Ce couplage des quintettes avec clarinettes et cordes de Mozart et Brahms, pas tout à fait nouveau ni original, a l'avantage de réunir deux chefs-d'œuvre, séparés de 92 ans lors de leur composition, ainsi vus par des musiciens du XXIe siècle et destinés à des oreilles modernes. Le Berlin qui nous les propose ici est une des nombreuses formations de chambre constituées par des membres de l'Orchestre Philharmonique de Berlin. En formation complète cet ensemble constitue un octuor : clarinette, basson, cor, 2 violons, alto, violoncelle et contrebasse. Et son répertoire de base comporte, entre autres, le Septuor de Beethoven, l'Octuor de Schubert, et bien sûr les deux œuvres regroupées sur ce disque. Le clarinettiste et le premier violon Guy Braunstein sont d'ailleurs clarinette solo et premier konzertmeister du Philharmonique. Et pour finir avec la petite histoire, le nom de l'ensemble Scharoun vient de l'architecte à qui l'on doit de nombreux bâtiments à l'architecture intérieure en générale très fonctionnelle, et à l'extérieur très … personnelle, dont deux des plus fameux exemples, à l'air de famille très marqué, sont situés presque face à face à Berlin : le Philharmonie elle-même et la Staatsbibliothek.

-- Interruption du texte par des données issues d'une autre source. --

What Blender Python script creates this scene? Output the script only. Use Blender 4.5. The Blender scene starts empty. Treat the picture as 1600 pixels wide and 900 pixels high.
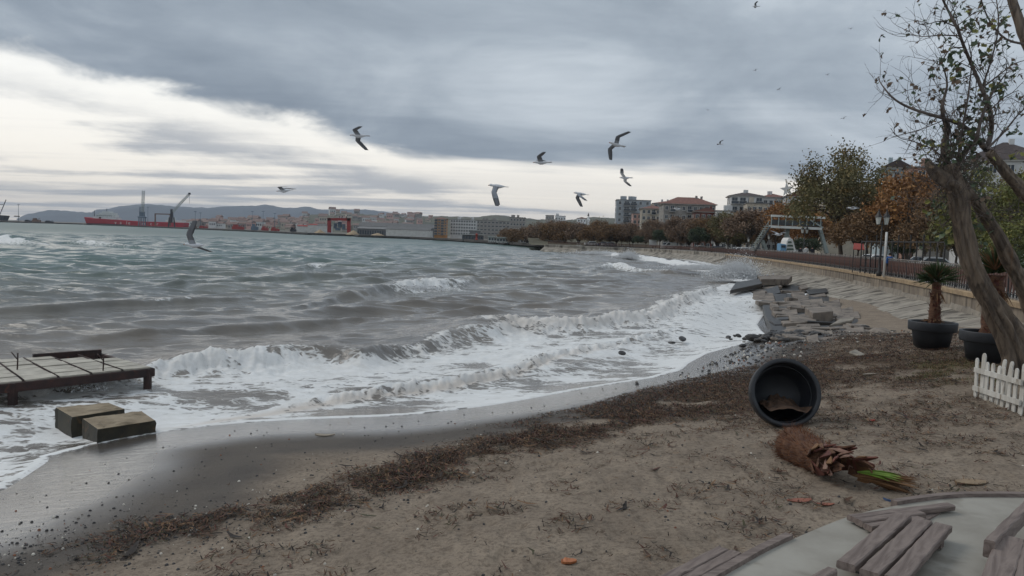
import bpy, bmesh, math, random
import numpy as np
from mathutils import Vector, Matrix, Euler
R = math.radians
random.seed(7); np.random.seed(7)
scene = bpy.context.scene
COL = scene.collection

def s(r, g, b):                      # sRGB 0-255 -> linear rgba
    f = lambda c: (c/255/12.92) if c/255 <= .04045 else ((c/255+.055)/1.055)**2.4
    return (f(r), f(g), f(b), 1.0)

# ---------------------------------------------------------------- camera
CAMZ, FPX = 3.5, 1200.0              # sea level is z = 0; focal length in pixels of a 1600 wide picture
PITCH, ROLL = R(3.79), R(2.0)
cam = bpy.data.cameras.new('camera'); cam.lens = 36*FPX/1600; cam.sensor_width = 36
cam.clip_start = .1; cam.clip_end = 40000
cam_o = bpy.data.objects.new('camera', cam); COL.objects.link(cam_o)
fw = Vector((0, math.cos(PITCH), -math.sin(PITCH))); r0 = Vector((1, 0, 0)); u0 = r0.cross(fw)
rt = r0*math.cos(ROLL) + u0*math.sin(ROLL); up = u0*math.cos(ROLL) - r0*math.sin(ROLL)
cam_o.matrix_world = Matrix(((rt.x, up.x, -fw.x, 0), (rt.y, up.y, -fw.y, 0), (rt.z, up.z, -fw.z, CAMZ), (0, 0, 0, 1)))
scene.camera = cam_o

# ---------------------------------------------------------------- sky and sun
SUN_EL, SUN_AZ = R(42), R(-62)       # azimuth from +Y (ahead), negative = left
world = bpy.data.worlds.new('World'); scene.world = world; world.use_nodes = True
class NT:                            # small node helper
    def __init__(self, tree): self.t = tree; self.n = tree.nodes; self.l = tree.links
    def new(self, typ, **kw):
        n = self.n.new(typ)
        for k, v in kw.items():
            if k.startswith('i_'):
                k2 = k[2:]; k2 = int(k2) if k2.isdigit() else k2.replace('_', ' ')
                self.put(n.inputs[k2], v)
            else: setattr(n, k, v)
        return n
    def put(self, sock, v):
        if isinstance(v, bpy.types.NodeSocket): self.l.new(v, sock)
        else: sock.default_value = v
    def math(self, op, a, b=0.0, c=0.0, clamp=False):
        n = self.n.new('ShaderNodeMath'); n.operation = op; n.use_clamp = clamp
        self.put(n.inputs[0], a); self.put(n.inputs[1], b); self.put(n.inputs[2], c); return n.outputs[0]
    def mix(self, f, a, b):
        n = self.n.new('ShaderNodeMix'); n.data_type = 'RGBA'
        self.put(n.inputs['Factor'], f); self.put(n.inputs[6], a); self.put(n.inputs[7], b); return n.outputs[2]
    def sstep(self, v, a, b, lo=0.0, hi=1.0):
        n = self.n.new('ShaderNodeMapRange'); n.interpolation_type = 'SMOOTHSTEP'
        self.put(n.inputs[0], v); n.inputs[1].default_value = a; n.inputs[2].default_value = b
        n.inputs[3].default_value = lo; n.inputs[4].default_value = hi; return n.outputs[0]
    def comb(self, x, y, z):
        n = self.n.new('ShaderNodeCombineXYZ')
        self.put(n.inputs[0], x); self.put(n.inputs[1], y); self.put(n.inputs[2], z); return n.outputs[0]
    def noise(self, vec, scale, detail=4, rough=.55, dist=0.0, out=0):
        n = self.n.new('ShaderNodeTexNoise'); self.put(n.inputs['Vector'], vec)
        n.inputs['Scale'].default_value = scale; n.inputs['Detail'].default_value = detail
        n.inputs['Roughness'].default_value = rough; n.inputs['Distortion'].default_value = dist; return n.outputs[out]
    def ramp(self, f, stops):
        n = self.n.new('ShaderNodeValToRGB'); self.put(n.inputs[0], f); e = n.color_ramp.elements
        while len(e) < len(stops): e.new(.5)
        for k, (p, c) in enumerate(stops): e[k].position = p; e[k].color = c
        return n.outputs[0]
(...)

Mais revenons à la musique pour remarquer immédiatement l'intelligence et le sérieux, sans austérité, de l'interprétation du . A aucun moment il n'essaie de mettre la perruque mozartienne ou la barbe blanche brahmsienne pour faire « authentique », mais regardent clairement ces deux œuvres, datées de 1789 et 1891, avec des yeux modernes. Ainsi jouées, ce qui rapproche les deux œuvres est plus facilement mis en évidence que ce qui les sépare, il y aura donc moins de différence stylistique entre les deux, comme certains pourraient l'attendre, car les cordes osent, et savent, user du vibrato et de l'archet moderne, la respiration et l'amplitude dynamique sont plus classico romantiques que strictement « classiques post baroqueux » tel qu'on l'entend aujourd'hui. Mais le tout sans jamais d'exagération. On pourrait même dire que ce sont deux interprétations « extrêmement rien du tout » et « modérément un peu tout ». Ce qui conduit à une première écoute qui peut laisser sur la réserve, se disant qu'un peu plus de mordant, de contraste ou d'impulsion serait bienvenu, mais à la réécoute (et à la comparaison avec d'autres versions), la cohérence d'ensemble à la logique musicale sans faille, l'intelligence des phrasés, la pertinence du rubato, la qualité instrumentale, emporte l'adhésion. Est-ce le compromis idéal, chacun jugera, mais reconnaissons que cela fonctionne assez bien dans les deux cas ?

Le quintette de Mozart démarre assez plaisamment avec un Allegro qui permet d'emblée de comprendre, bien aidé par une prise de son très équilibrée, que nous avons à faire à une formation de chambre, très homogène, et non à un assemblage de solistes tirant plus ou moins la couverture. De même la qualité de la clarinette saute immédiatement aux oreilles, tout semble facile et évident. Egalement très remarquable est l'intelligence des phrasés, respectant toutes les indications de la partition, mais les mettant en situation, avec des choix de respiration et de rubato à l'incontestable logique musicale. On recommandera en particulier l'écoute du Menuetto, et plus précisément du Trio I, où les musiciens ont réussi à trouver un phrasé à la naturelle évidence qui a échappée à bien de leurs confrères, qui reconnaissons le, pataugent ici plus souvent qu'à leur tour. Quant au final, il démontrera particulièrement l'intelligence des choix de tempo, toujours cruciaux dans un mouvement à variations. Tout cela donne un Mozart moderne mais convainquant et résistant bien à l'écoute répétée.

Ceux qui seront encore réticents à cette lecture moderne du quintette de Mozart, devraient perdre leur réserve devant un remarquable Brahms, où se retrouvent, encore plus en situation, les mêmes qualités interprétatives. Sans doute la grande tradition brahmsienne du Philharmonique lui-même, même si son actuel chef n'y est peut-être pas à son meilleur, mais reconnaissons ses efforts dans ce répertoire, a-t-elle permis à nos cinq instrumentistes de trouver un ton brahmsien naturel. Et de faire de ce SACD hybride, parfaitement lisible sur tout lecteur de CD, un disque tout à fait recommandable, qui tient bien la distance, peut-être sans génie renversant (modéré en tout, avons nous dit), mais très intelligemment interprété et sans faute musicale, ce qui est loin d'être le commun des interprétations actuelles.